## begin

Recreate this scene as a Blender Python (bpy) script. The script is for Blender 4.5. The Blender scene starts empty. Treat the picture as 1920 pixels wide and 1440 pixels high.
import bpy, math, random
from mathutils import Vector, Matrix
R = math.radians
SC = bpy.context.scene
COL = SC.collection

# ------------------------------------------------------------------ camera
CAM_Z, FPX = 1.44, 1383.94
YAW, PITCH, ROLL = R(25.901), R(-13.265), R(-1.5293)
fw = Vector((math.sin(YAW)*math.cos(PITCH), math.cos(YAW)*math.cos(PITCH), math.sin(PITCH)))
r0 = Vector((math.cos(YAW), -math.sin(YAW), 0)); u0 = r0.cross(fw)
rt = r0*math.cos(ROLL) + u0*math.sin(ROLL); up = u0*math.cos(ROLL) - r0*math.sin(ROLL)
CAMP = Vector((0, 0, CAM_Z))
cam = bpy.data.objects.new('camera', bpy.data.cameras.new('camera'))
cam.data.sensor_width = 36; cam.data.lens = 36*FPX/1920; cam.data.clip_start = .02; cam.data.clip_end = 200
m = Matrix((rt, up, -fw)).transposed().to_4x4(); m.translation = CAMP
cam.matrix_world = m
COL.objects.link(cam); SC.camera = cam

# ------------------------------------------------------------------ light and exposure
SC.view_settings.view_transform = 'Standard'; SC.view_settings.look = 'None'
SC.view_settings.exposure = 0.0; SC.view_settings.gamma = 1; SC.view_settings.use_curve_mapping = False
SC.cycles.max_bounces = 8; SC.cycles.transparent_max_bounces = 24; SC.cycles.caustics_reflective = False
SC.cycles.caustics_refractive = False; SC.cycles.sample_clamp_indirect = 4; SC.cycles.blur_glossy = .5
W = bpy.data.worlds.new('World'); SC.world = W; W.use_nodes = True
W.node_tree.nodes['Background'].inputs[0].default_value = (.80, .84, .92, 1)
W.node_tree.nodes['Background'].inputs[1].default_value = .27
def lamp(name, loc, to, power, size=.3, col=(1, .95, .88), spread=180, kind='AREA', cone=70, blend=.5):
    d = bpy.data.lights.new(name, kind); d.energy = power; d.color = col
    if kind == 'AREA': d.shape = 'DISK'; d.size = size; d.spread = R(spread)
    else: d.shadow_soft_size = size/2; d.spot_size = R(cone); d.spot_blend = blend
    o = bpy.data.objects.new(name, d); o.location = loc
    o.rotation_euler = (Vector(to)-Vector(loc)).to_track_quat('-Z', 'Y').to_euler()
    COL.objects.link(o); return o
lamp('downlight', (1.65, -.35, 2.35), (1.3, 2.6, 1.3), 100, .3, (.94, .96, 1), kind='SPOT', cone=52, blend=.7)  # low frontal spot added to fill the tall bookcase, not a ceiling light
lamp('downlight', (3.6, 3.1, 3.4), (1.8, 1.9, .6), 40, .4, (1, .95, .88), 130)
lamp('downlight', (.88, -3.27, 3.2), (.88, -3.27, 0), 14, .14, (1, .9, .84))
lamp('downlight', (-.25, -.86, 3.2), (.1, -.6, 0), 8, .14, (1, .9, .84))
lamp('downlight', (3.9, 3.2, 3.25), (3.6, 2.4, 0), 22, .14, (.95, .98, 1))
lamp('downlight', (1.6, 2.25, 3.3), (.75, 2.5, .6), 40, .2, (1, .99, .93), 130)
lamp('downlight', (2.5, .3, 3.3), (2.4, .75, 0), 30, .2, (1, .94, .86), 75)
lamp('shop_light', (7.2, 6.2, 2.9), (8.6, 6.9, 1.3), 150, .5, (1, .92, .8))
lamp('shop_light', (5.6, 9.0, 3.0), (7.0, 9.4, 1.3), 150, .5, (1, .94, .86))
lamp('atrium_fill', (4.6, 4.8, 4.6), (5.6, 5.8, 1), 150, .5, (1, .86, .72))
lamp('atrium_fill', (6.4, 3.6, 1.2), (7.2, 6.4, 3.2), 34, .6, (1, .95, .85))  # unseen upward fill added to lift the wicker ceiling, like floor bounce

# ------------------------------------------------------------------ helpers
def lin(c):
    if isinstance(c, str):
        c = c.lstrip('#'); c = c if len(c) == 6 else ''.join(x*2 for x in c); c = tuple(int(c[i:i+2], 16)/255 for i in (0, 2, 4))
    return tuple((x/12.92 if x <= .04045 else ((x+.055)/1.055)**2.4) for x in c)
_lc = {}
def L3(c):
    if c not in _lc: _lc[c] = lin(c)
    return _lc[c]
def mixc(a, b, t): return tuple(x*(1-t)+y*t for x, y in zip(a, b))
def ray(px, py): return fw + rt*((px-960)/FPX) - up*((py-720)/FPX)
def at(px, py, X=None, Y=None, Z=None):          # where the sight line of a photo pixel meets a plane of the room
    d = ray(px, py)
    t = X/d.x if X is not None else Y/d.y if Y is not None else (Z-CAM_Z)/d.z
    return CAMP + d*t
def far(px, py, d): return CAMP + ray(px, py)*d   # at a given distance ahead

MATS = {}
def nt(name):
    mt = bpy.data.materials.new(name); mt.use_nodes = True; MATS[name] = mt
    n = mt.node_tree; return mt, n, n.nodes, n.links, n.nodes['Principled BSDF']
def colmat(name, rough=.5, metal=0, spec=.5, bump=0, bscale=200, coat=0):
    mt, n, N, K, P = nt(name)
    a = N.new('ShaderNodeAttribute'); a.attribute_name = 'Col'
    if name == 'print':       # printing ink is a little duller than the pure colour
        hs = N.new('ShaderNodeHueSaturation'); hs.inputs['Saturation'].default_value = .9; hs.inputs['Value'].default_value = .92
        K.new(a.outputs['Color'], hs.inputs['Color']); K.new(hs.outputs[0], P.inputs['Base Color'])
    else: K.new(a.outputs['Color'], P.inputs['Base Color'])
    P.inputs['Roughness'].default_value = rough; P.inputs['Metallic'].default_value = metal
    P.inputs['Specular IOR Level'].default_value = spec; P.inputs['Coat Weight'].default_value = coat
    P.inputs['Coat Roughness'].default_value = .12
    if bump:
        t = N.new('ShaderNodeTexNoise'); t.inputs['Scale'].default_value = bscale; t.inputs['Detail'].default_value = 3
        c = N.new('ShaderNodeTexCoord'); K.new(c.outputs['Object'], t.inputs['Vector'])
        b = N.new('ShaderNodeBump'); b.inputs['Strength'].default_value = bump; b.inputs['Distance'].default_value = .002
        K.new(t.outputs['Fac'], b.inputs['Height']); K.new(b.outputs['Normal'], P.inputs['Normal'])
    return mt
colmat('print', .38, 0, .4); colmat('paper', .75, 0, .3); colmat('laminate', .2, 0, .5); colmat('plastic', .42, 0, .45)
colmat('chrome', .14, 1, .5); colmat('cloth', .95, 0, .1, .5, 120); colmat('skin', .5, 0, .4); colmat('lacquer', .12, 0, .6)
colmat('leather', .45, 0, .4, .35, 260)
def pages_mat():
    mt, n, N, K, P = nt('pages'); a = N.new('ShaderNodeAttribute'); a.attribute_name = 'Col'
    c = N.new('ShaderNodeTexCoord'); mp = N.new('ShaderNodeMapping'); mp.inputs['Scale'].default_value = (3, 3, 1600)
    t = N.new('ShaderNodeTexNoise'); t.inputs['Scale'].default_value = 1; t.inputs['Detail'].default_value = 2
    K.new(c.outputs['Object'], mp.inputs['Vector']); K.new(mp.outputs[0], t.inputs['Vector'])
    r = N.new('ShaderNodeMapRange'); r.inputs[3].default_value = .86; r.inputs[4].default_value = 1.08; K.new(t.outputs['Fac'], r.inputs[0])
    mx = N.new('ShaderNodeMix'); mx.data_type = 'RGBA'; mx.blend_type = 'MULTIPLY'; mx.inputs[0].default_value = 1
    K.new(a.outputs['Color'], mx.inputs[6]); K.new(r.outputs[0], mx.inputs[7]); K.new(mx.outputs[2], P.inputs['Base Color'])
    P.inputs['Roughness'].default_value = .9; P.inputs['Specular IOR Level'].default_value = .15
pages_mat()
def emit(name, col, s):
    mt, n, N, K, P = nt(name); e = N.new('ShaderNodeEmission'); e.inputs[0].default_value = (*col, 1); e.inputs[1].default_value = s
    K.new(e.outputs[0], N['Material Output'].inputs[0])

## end

What to work on -
Return the opening line of the data and every line after it through the line containing "COL.objects.link(cam); SC.camera = cam", please, exactly as written and with nothing added.

Task solution -
Recreate this scene as a Blender Python (bpy) script. The script is for Blender 4.5. The Blender scene starts empty. Treat the picture as 1920 pixels wide and 1440 pixels high.
import bpy, math, random
from mathutils import Vector, Matrix
R = math.radians
SC = bpy.context.scene
COL = SC.collection

# ------------------------------------------------------------------ camera
CAM_Z, FPX = 1.44, 1383.94
YAW, PITCH, ROLL = R(25.901), R(-13.265), R(-1.5293)
fw = Vector((math.sin(YAW)*math.cos(PITCH), math.cos(YAW)*math.cos(PITCH), math.sin(PITCH)))
r0 = Vector((math.cos(YAW), -math.sin(YAW), 0)); u0 = r0.cross(fw)
rt = r0*math.cos(ROLL) + u0*math.sin(ROLL); up = u0*math.cos(ROLL) - r0*math.sin(ROLL)
CAMP = Vector((0, 0, CAM_Z))
cam = bpy.data.objects.new('camera', bpy.data.cameras.new('camera'))
cam.data.sensor_width = 36; cam.data.lens = 36*FPX/1920; cam.data.clip_start = .02; cam.data.clip_end = 200
m = Matrix((rt, up, -fw)).transposed().to_4x4(); m.translation = CAMP
cam.matrix_world = m
COL.objects.link(cam); SC.camera = cam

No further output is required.